My husband inherited vacant land when his mother died in 1990. His parents bought this property in 1946 if that makes any difference. We are selling it and am wondering what we will end up with after taxes. It's being sold without realtors. Neither of us has a clue.

  • 3
    Do you know the value of the property when it was inherited in 1990? Commented May 12, 2019 at 18:05
  • I believe vacant land is treated the same as improved land. You can probably more easily find information about how to treat inherited homes, and it applies to your situation also.
    – prl
    Commented May 12, 2019 at 19:45
  • 2
    Tough comparison, @prl . A house inherited and lived in, gets a $500K gain exemption for a couple. A house rented will have had a valuation required to determine basis for depreciation. This is closer to an inherited stock for tax purposes. Commented May 12, 2019 at 19:54
  • @Joe, yes I thought about mentioning that the similarity only applies with a property that is/was not a primary residence, but i figured that went without saying. I guess not. :-)
    – prl
    Commented May 12, 2019 at 19:59
  • Just get the value of the land for 1990 from the tax assessor's office.
    – S Spring
    Commented May 13, 2019 at 3:15

1 Answer 1


As you say, you and your husband will owe capital gains taxes when/if you sell the land. From LotNetwork.com, article titled So You've Inherited Land .... What's Next?

Death & Taxes

..... the tax treatment of inherited land can be tricky and may vary from state to state.
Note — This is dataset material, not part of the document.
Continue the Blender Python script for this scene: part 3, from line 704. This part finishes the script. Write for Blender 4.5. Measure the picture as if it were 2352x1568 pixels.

Because your husband inherited the land 29 years ago, you do not have to worry about estate taxes or inheritance taxes connected with the inheritance. All that was settled 29 years ago, although when you sell, you will have to show that there are no liens (e.g., unpaid taxes) on the property.

The article next addresses income taxes connected with the inheritance, and again, the answer is no worries.
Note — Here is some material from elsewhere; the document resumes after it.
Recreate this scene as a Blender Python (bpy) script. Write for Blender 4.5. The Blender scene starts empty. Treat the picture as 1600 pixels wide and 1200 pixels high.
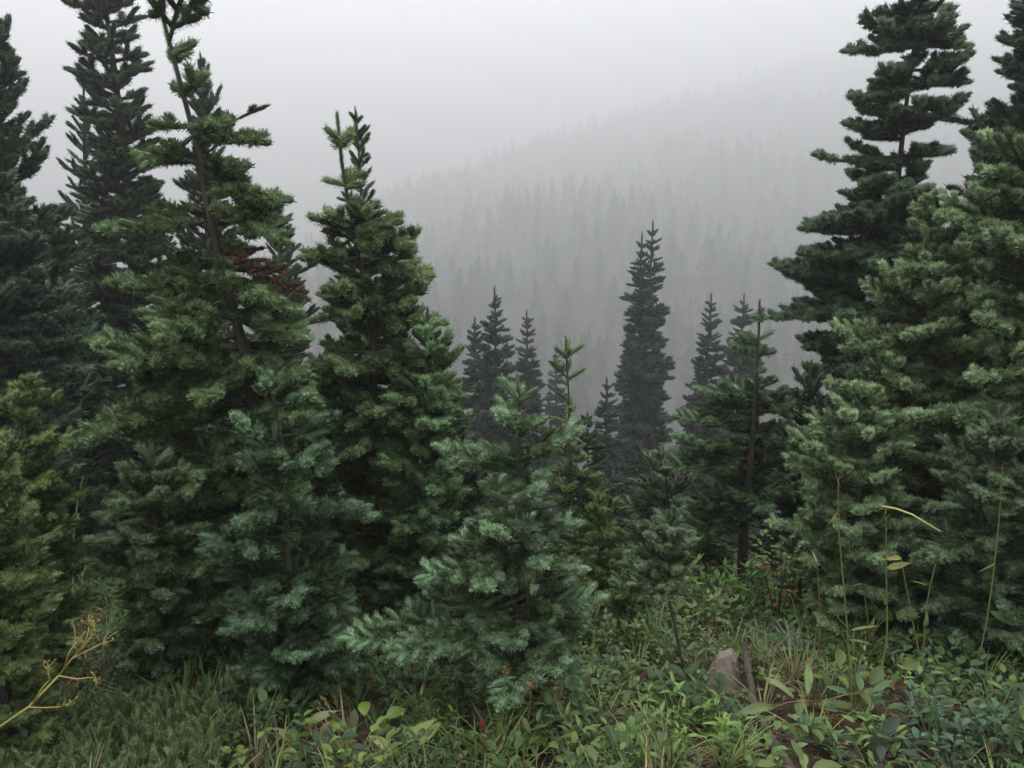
import bpy, math, random
import numpy as np
from mathutils import Vector, Matrix

random.seed(7)
rng = np.random.default_rng(7)
R = math.radians
scene = bpy.context.scene
COL = scene.collection

# ------------------------------------------------------------------ camera
EYE, PITCH, FPX = 1.6, R(12.0), 1280.0
cam_d = bpy.data.cameras.new('camera')
cam_d.sensor_width = 36.0
cam_d.lens = 36.0 * FPX / 1600.0
cam_d.clip_start, cam_d.clip_end = 0.05, 6000.0
cam = bpy.data.objects.new('camera', cam_d)
cam.location = (0, 0, EYE)
cam.rotation_euler = (R(90) - PITCH, 0, 0)
COL.objects.link(cam)
scene.camera = cam

# ------------------------------------------------------------------ world: overcast daylight
world = bpy.data.worlds.new('World')
scene.world = world
world.use_nodes = True
wn, wl = world.node_tree.nodes, world.node_tree.links
wn.clear()
w_out = wn.new('ShaderNodeOutputWorld')
w_bg = wn.new('ShaderNodeBackground'); w_bg.inputs['Strength'].default_value = 0.1
sky = wn.new('ShaderNodeTexSky'); sky.sky_type = 'NISHITA'; sky.sun_disc = False
sky.sun_elevation = R(52); sky.sun_rotation = R(-20)
w_hs = wn.new('ShaderNodeHueSaturation'); w_hs.inputs['Saturation'].default_value = 0.25
# cloud deck: CIE overcast luminance, three times brighter overhead than at the horizon
w_tc = wn.new('ShaderNodeTexCoord')
w_sep = wn.new('ShaderNodeSeparateXYZ')
w_mr = wn.new('ShaderNodeMapRange'); w_mr.clamp = True
w_mr.inputs['From Min'].default_value = 0.0; w_mr.inputs['From Max'].default_value = 1.0
w_mr.inputs['To Min'].default_value = 7.6; w_mr.inputs['To Max'].default_value = 22.0
w_cl = wn.new('ShaderNodeVectorMath'); w_cl.operation = 'SCALE'
w_cl.inputs[0].default_value = (0.972, 0.985, 1.040)
w_mix = wn.new('ShaderNodeMix'); w_mix.data_type = 'RGBA'; w_mix.inputs['Factor'].default_value = 0.9
wl.new(w_tc.outputs['Generated'], w_sep.inputs[0]); wl.new(w_sep.outputs['Z'], w_mr.inputs['Value'])
wl.new(w_mr.outputs['Result'], w_cl.inputs['Scale'])
wl.new(sky.outputs[0], w_hs.inputs['Color'])
wl.new(w_hs.outputs[0], w_mix.inputs['A']); wl.new(w_cl.outputs[0], w_mix.inputs['B'])
wl.new(w_mix.outputs['Result'], w_bg.inputs['Color']); wl.new(w_bg.outputs[0], w_out.inputs['Surface'])

# ------------------------------------------------------------------ sun behind the cloud
sun_d = bpy.data.lights.new('sun', 'SUN')
sun_d.energy = 1.2; sun_d.angle = R(35); sun_d.color = (1.0, 0.97, 0.92)
sun = bpy.data.objects.new('sun', sun_d)
sun.rotation_euler = (R(38), 0, R(200))
COL.objects.link(sun)

# ------------------------------------------------------------------ film
scene.render.engine = 'CYCLES'
vs = scene.view_settings
vs.view_transform = 'Standard'; vs.look = 'None'; vs.gamma = 1.0; vs.exposure = 0.50; vs.use_curve_mapping = False
cy = scene.cycles
cy.max_bounces = 4; cy.diffuse_bounces = 2; cy.glossy_bounces = 1; cy.transmission_bounces = 3
cy.volume_bounces = 1; cy.transparent_max_bounces = 4
cy.use_denoising = True; cy.denoiser = 'OPENIMAGEDENOISE'
try:
    cy.denoising_input_passes = 'RGB_ALBEDO_NORMAL'; cy.denoising_prefilter = 'ACCURATE'
except Exception:
    pass
cy.sample_clamp_indirect = 4.0
cy.use_adaptive_sampling = False

# ------------------------------------------------------------------ helpers: pixel rays and terrain
CP, SP = math.cos(PITCH), math.sin(PITCH)
def P(px, py, d):
    """world point on the photograph's ray through (px, py) at world depth y = d"""
    a, b = (px - 800.0) / FPX, (600.0 - py) / FPX
    v = Vector((a, CP + b * SP, -SP + b * CP))
    return Vector((0, 0, EYE)) + v * (d / v.y)

def gz(x, y):
    x = np.asarray(x, float); y = np.asarray(y, float)
    near = -0.08 * y - 0.022 * y * y
    far = -3.0 - 0.50 * (y - 10.0)
    back = -0.16 * y
    z = np.where(y < 0, back, np.where(y < 10, near, far))
    amp = 0.030 * np.clip((y - 0.5) / 2, 0, 1) * (1 + np.clip((y - 8) / 6, 0, 25))
    z = z + amp * (np.sin(2.3 * x + 1.1 * y) + np.sin(1.2 * x - 2.6 * y + 1.0) + 0.5 * np.sin(5.1 * x + 4.3 * y))
    return z

def hit(px, py):
    """where the ray through the pixel meets the ground"""
    a, b = (px - 800.0) / FPX, (600.0 - py) / FPX
    v = Vector((a, CP + b * SP, -SP + b * CP)); o = Vector((0, 0, EYE))
    t = 0.5
    while t < 60:
        p = o + v * t
        if p.z < float(gz(p.x, p.y)):
            break
        t += 0.01
    p.z = float(gz(p.x, p.y))
    return p

def link(o, parent=None):
    COL.objects.link(o)
    if parent is not None:
        o.parent = parent
    return o

def tag(o, label=None, cat=None, group=None, kind=None):
    if label: o['label'] = label
    if cat: o['category'] = cat
    if group: o['group'] = group
    if kind: o['kind'] = kind
    return o

def empty(name, loc):
    o = bpy.data.objects.new(name, None); o.location = loc; o.empty_display_size = 0.1
    return link(o)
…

The answer to your question comes next:

... you will owe capital gains taxes if you sell the property later at a gain. Significantly, this tax would only be applicable to the difference between the fair market value of the land when the benefactor died and what you sell it for.
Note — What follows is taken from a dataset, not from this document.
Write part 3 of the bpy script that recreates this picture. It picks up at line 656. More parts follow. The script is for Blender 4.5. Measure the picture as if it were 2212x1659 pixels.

This means that you have to establish the fair market value of the land in 1990. If you have an assessment of the land for property tax purposes dating from 1990, that would be acceptable, but an assessment might considerably understate the true 1990 value of the land. If you do not have a 29 year old assessment in your records, you should be able to get it from the county, or whatever governmental unit taxed the property. If that value seems far too low, then, I'm sorry, you will have to consult an certified appraiser who may -- or may not -- be able to derive a valid appraisal as of 1990. In Virginia, where I live, that would be an appraiser certified by the State of Virginia.